%%

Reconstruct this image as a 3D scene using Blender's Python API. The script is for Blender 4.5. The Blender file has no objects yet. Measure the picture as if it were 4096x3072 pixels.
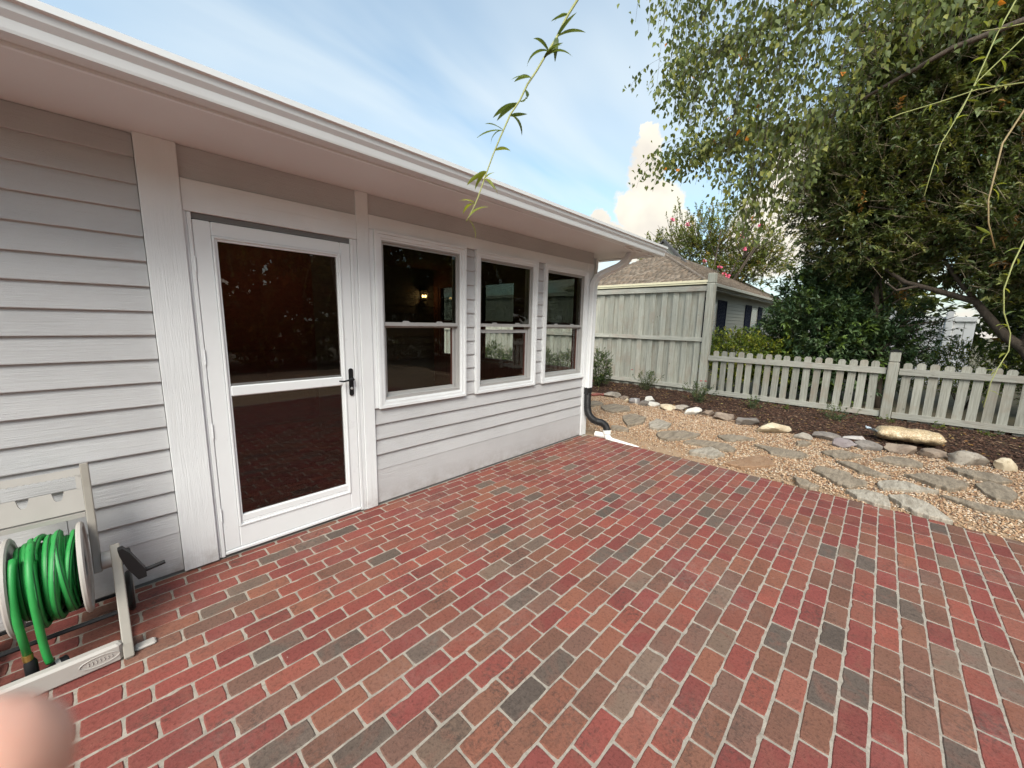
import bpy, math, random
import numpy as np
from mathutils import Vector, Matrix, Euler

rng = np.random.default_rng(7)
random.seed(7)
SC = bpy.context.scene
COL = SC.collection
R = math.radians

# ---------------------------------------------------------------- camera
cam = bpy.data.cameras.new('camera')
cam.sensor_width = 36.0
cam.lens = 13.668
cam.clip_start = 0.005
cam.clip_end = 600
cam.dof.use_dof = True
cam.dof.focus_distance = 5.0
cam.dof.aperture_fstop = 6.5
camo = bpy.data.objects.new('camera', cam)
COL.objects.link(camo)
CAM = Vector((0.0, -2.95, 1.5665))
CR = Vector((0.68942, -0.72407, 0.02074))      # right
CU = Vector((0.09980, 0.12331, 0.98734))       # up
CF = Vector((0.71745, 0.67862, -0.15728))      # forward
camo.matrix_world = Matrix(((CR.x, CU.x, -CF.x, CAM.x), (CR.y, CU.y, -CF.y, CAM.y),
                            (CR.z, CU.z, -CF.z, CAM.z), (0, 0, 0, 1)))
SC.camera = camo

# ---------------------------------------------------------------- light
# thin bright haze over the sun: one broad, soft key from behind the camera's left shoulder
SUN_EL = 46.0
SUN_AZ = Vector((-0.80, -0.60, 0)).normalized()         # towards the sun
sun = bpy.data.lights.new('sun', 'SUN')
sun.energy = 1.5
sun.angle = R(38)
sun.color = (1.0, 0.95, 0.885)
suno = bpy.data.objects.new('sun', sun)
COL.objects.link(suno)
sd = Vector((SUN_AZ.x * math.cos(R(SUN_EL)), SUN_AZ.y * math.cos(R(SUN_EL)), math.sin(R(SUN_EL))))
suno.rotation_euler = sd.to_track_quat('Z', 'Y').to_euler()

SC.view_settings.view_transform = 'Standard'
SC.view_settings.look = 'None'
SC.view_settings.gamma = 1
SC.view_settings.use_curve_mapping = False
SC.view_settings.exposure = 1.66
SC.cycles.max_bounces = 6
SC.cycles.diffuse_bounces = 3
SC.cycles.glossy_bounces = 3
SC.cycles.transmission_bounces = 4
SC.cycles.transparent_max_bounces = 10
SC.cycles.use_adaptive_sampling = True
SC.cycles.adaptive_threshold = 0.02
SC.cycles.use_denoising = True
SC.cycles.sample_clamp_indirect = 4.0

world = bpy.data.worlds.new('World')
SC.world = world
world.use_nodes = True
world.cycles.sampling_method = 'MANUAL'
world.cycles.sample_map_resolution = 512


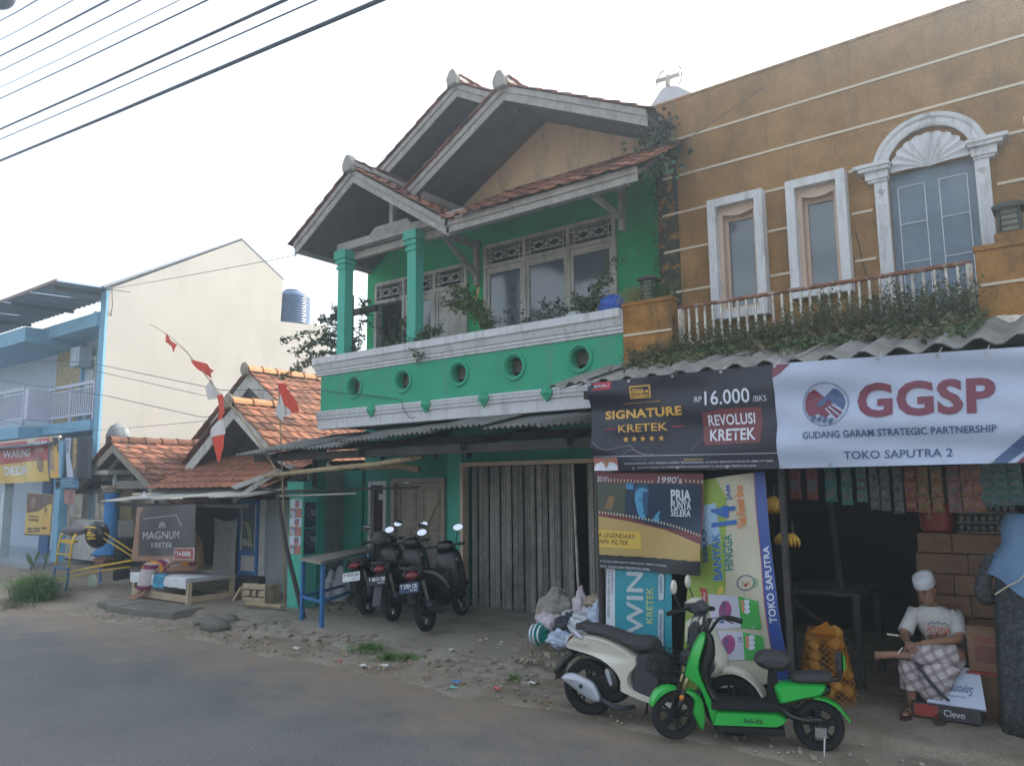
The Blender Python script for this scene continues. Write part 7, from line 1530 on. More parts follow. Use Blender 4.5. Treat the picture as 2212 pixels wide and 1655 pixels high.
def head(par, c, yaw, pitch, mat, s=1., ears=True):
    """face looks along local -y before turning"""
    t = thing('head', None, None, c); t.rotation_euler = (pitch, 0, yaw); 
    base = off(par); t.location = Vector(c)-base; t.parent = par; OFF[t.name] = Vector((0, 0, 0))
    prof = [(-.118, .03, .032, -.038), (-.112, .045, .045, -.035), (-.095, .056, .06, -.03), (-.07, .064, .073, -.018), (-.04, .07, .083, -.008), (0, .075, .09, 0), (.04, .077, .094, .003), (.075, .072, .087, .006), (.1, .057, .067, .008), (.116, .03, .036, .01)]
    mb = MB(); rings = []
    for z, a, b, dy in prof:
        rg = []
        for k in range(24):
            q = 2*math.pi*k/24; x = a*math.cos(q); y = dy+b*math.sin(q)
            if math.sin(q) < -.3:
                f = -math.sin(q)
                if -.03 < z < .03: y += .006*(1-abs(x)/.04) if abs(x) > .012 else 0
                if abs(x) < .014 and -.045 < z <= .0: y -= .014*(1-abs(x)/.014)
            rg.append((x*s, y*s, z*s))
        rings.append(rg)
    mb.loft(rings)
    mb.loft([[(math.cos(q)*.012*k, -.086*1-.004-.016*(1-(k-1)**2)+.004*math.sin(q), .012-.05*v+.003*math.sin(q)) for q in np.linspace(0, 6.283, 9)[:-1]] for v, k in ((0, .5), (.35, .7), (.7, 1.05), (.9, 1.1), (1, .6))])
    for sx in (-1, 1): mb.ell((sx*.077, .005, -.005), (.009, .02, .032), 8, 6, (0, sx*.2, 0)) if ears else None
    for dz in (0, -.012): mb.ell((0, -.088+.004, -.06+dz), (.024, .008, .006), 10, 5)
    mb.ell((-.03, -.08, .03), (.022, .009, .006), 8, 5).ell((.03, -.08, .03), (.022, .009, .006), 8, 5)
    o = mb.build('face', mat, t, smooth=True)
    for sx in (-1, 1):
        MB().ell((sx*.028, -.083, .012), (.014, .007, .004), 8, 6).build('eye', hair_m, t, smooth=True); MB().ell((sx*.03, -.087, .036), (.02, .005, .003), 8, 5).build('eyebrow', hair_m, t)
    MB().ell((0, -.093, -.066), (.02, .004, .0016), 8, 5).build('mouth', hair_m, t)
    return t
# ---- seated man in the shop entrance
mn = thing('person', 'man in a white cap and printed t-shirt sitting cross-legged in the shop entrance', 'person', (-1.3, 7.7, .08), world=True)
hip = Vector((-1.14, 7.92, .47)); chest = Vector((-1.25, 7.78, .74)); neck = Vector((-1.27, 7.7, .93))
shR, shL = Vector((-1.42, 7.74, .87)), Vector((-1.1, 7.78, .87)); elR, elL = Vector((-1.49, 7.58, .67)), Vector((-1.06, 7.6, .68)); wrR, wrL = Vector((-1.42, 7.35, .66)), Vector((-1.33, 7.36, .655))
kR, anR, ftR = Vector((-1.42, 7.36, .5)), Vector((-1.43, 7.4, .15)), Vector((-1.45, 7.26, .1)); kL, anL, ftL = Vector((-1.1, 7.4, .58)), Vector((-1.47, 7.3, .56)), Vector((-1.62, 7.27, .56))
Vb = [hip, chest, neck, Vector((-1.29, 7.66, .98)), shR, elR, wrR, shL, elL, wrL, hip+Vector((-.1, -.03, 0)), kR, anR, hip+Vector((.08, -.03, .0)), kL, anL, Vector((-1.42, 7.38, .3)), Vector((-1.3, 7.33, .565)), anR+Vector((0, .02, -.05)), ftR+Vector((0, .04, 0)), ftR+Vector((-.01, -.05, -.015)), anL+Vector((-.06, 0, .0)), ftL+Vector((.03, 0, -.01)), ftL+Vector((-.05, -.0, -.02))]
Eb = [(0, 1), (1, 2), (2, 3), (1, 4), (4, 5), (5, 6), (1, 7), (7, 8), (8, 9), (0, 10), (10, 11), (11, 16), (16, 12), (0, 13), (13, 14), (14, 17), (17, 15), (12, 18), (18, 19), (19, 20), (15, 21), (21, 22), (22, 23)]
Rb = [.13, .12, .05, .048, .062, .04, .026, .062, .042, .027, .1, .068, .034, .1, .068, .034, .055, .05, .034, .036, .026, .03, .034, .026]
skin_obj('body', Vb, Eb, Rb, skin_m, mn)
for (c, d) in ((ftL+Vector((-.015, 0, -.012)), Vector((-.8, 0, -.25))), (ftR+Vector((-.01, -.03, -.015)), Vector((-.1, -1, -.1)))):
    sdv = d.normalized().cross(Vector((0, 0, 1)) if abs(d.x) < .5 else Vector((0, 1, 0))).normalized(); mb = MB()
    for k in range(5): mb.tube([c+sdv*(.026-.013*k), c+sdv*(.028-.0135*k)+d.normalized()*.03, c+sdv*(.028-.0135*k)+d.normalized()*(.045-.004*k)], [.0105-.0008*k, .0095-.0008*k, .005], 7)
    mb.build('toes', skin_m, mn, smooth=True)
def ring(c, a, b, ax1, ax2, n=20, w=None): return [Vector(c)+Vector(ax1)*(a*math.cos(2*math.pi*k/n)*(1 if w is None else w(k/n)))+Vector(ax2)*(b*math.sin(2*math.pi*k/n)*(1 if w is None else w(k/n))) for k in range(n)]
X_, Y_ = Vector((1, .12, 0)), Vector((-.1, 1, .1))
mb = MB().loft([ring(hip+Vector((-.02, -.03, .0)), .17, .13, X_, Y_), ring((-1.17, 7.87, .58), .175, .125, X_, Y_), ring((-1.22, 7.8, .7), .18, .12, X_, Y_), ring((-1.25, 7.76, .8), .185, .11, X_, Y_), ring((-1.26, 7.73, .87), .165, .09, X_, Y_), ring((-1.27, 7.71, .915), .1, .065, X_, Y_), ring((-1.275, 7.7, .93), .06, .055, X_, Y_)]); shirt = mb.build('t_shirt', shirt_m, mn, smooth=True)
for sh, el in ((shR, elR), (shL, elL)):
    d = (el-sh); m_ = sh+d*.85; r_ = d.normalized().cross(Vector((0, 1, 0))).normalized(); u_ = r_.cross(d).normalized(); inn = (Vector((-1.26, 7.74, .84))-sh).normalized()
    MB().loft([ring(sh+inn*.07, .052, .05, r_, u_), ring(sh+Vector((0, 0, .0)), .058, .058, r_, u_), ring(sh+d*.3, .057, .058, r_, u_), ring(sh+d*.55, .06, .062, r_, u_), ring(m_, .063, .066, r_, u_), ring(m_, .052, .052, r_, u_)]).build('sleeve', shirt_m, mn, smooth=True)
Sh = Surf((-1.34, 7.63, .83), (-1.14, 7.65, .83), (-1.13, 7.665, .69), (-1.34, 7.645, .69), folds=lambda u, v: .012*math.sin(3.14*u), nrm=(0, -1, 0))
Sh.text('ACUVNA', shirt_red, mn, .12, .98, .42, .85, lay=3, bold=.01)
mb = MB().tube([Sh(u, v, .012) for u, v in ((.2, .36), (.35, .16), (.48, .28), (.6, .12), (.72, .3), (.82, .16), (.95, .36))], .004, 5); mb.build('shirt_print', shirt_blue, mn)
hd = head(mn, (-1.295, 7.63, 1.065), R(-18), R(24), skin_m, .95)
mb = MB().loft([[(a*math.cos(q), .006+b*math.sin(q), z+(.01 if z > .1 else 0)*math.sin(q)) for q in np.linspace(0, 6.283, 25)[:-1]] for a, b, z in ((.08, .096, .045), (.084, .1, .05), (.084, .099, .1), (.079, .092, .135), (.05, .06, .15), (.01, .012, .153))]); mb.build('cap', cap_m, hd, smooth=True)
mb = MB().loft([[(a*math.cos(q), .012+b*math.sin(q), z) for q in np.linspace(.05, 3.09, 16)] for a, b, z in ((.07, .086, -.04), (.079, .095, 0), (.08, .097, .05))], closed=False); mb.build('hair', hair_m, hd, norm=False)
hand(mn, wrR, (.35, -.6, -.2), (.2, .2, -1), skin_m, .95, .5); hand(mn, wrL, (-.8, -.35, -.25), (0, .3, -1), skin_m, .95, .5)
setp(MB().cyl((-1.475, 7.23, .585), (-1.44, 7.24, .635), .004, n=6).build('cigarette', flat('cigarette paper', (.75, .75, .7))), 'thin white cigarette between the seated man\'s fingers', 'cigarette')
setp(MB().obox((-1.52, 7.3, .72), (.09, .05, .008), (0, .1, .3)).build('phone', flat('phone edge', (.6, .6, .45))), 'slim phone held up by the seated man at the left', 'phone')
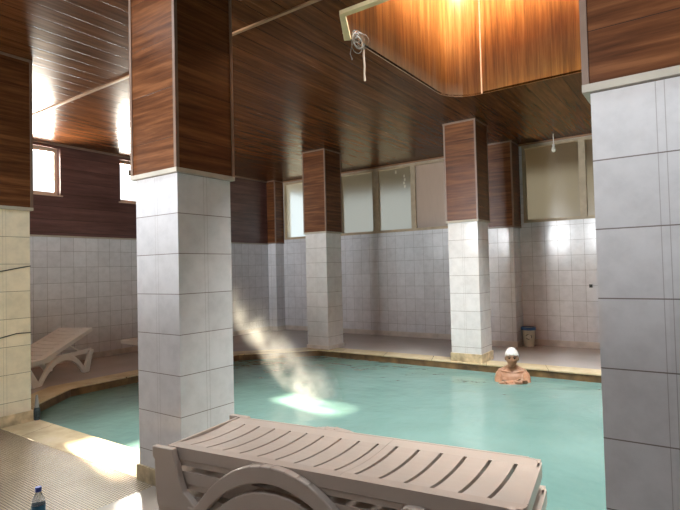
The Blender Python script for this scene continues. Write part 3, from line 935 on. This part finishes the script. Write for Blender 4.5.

%%

## Written exercise
Locate all lines in the listing above with the word "Blender". Copy them.

## Answer for this exercise
Reconstruct this image as a 3D scene using Blender's Python API. The script is for Blender 4.5. The Blender file has no objects yet. Measure the picture as if it were 4096x3072 pixels.
The Blender Python script for this scene continues. Write part 7, from line 1530 on. More parts follow. Use Blender 4.5. Treat the picture as 2212 pixels wide and 1655 pixels high.
The Blender Python script for this scene continues. Write part 3, from line 935 on. This part finishes the script. Write for Blender 4.5.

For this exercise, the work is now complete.